══ AVAILABLE DATA ══
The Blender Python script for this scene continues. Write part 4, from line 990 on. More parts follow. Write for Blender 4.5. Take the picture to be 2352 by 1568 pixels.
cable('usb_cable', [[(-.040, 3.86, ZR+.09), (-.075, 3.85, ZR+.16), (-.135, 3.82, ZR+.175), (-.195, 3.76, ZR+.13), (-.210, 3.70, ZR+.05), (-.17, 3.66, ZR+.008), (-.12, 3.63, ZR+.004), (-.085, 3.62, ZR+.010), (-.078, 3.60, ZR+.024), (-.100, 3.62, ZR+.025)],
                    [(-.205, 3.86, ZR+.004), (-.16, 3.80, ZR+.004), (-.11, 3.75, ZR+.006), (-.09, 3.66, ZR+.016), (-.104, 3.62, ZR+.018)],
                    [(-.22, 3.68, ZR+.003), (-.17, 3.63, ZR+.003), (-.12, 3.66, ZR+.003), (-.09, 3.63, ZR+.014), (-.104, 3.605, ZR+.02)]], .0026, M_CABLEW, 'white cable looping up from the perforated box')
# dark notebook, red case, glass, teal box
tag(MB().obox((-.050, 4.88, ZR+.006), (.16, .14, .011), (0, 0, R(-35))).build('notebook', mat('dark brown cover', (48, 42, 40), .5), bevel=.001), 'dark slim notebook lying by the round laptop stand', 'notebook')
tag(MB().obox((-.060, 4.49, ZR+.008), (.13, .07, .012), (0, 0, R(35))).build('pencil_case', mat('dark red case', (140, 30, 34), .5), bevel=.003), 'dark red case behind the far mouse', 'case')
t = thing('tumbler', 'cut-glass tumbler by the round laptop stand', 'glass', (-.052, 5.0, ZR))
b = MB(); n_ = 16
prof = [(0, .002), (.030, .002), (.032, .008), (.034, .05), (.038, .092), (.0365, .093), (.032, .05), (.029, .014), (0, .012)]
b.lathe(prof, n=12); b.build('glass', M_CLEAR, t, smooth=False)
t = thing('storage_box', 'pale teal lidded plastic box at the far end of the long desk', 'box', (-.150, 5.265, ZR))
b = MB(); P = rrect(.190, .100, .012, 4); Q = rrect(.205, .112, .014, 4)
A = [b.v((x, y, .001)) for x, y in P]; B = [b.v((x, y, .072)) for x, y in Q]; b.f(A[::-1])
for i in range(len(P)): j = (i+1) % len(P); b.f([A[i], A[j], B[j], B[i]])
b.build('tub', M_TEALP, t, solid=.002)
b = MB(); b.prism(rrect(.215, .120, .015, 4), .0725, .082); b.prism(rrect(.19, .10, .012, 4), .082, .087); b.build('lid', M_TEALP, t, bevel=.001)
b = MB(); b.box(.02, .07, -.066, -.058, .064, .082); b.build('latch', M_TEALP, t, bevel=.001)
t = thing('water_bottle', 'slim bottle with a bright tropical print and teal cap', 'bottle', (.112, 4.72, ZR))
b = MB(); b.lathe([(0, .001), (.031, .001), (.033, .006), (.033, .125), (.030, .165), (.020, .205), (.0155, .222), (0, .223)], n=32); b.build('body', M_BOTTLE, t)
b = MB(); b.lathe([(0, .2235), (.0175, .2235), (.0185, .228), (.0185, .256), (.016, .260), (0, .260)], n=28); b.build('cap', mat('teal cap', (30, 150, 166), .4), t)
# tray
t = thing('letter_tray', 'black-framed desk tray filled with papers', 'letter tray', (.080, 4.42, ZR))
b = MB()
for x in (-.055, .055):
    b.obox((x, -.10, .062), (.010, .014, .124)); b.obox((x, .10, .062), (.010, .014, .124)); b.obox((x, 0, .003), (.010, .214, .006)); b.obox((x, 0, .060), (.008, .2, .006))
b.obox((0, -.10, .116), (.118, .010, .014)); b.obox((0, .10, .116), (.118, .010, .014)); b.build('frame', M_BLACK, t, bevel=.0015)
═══
* _STATED TASK_:
Set down the material above again, word for word.

* _THE ANSWER_:
The Blender Python script for this scene continues. Write part 4, from line 990 on. More parts follow. Write for Blender 4.5. Take the picture to be 2352 by 1568 pixels.
cable('usb_cable', [[(-.040, 3.86, ZR+.09), (-.075, 3.85, ZR+.16), (-.135, 3.82, ZR+.175), (-.195, 3.76, ZR+.13), (-.210, 3.70, ZR+.05), (-.17, 3.66, ZR+.008), (-.12, 3.63, ZR+.004), (-.085, 3.62, ZR+.010), (-.078, 3.60, ZR+.024), (-.100, 3.62, ZR+.025)],
                    [(-.205, 3.86, ZR+.004), (-.16, 3.80, ZR+.004), (-.11, 3.75, ZR+.006), (-.09, 3.66, ZR+.016), (-.104, 3.62, ZR+.018)],
                    [(-.22, 3.68, ZR+.003), (-.17, 3.63, ZR+.003), (-.12, 3.66, ZR+.003), (-.09, 3.63, ZR+.014), (-.104, 3.605, ZR+.02)]], .0026, M_CABLEW, 'white cable looping up from the perforated box')
# dark notebook, red case, glass, teal box
tag(MB().obox((-.050, 4.88, ZR+.006), (.16, .14, .011), (0, 0, R(-35))).build('notebook', mat('dark brown cover', (48, 42, 40), .5), bevel=.001), 'dark slim notebook lying by the round laptop stand', 'notebook')
tag(MB().obox((-.060, 4.49, ZR+.008), (.13, .07, .012), (0, 0, R(35))).build('pencil_case', mat('dark red case', (140, 30, 34), .5), bevel=.003), 'dark red case behind the far mouse', 'case')
t = thing('tumbler', 'cut-glass tumbler by the round laptop stand', 'glass', (-.052, 5.0, ZR))
b = MB(); n_ = 16
prof = [(0, .002), (.030, .002), (.032, .008), (.034, .05), (.038, .092), (.0365, .093), (.032, .05), (.029, .014), (0, .012)]
b.lathe(prof, n=12); b.build('glass', M_CLEAR, t, smooth=False)
t = thing('storage_box', 'pale teal lidded plastic box at the far end of the long desk', 'box', (-.150, 5.265, ZR))
b = MB(); P = rrect(.190, .100, .012, 4); Q = rrect(.205, .112, .014, 4)
A = [b.v((x, y, .001)) for x, y in P]; B = [b.v((x, y, .072)) for x, y in Q]; b.f(A[::-1])
for i in range(len(P)): j = (i+1) % len(P); b.f([A[i], A[j], B[j], B[i]])
b.build('tub', M_TEALP, t, solid=.002)
b = MB(); b.prism(rrect(.215, .120, .015, 4), .0725, .082); b.prism(rrect(.19, .10, .012, 4), .082, .087); b.build('lid', M_TEALP, t, bevel=.001)
b = MB(); b.box(.02, .07, -.066, -.058, .064, .082); b.build('latch', M_TEALP, t, bevel=.001)
t = thing('water_bottle', 'slim bottle with a bright tropical print and teal cap', 'bottle', (.112, 4.72, ZR))
b = MB(); b.lathe([(0, .001), (.031, .001), (.033, .006), (.033, .125), (.030, .165), (.020, .205), (.0155, .222), (0, .223)], n=32); b.build('body', M_BOTTLE, t)
b = MB(); b.lathe([(0, .2235), (.0175, .2235), (.0185, .228), (.0185, .256), (.016, .260), (0, .260)], n=28); b.build('cap', mat('teal cap', (30, 150, 166), .4), t)
# tray
t = thing('letter_tray', 'black-framed desk tray filled with papers', 'letter tray', (.080, 4.42, ZR))
b = MB()
for x in (-.055, .055):
    b.obox((x, -.10, .062), (.010, .014, .124)); b.obox((x, .10, .062), (.010, .014, .124)); b.obox((x, 0, .003), (.010, .214, .006)); b.obox((x, 0, .060), (.008, .2, .006))
b.obox((0, -.10, .116), (.118, .010, .014)); b.obox((0, .10, .116), (.118, .010, .014)); b.build('frame', M_BLACK, t, bevel=.0015)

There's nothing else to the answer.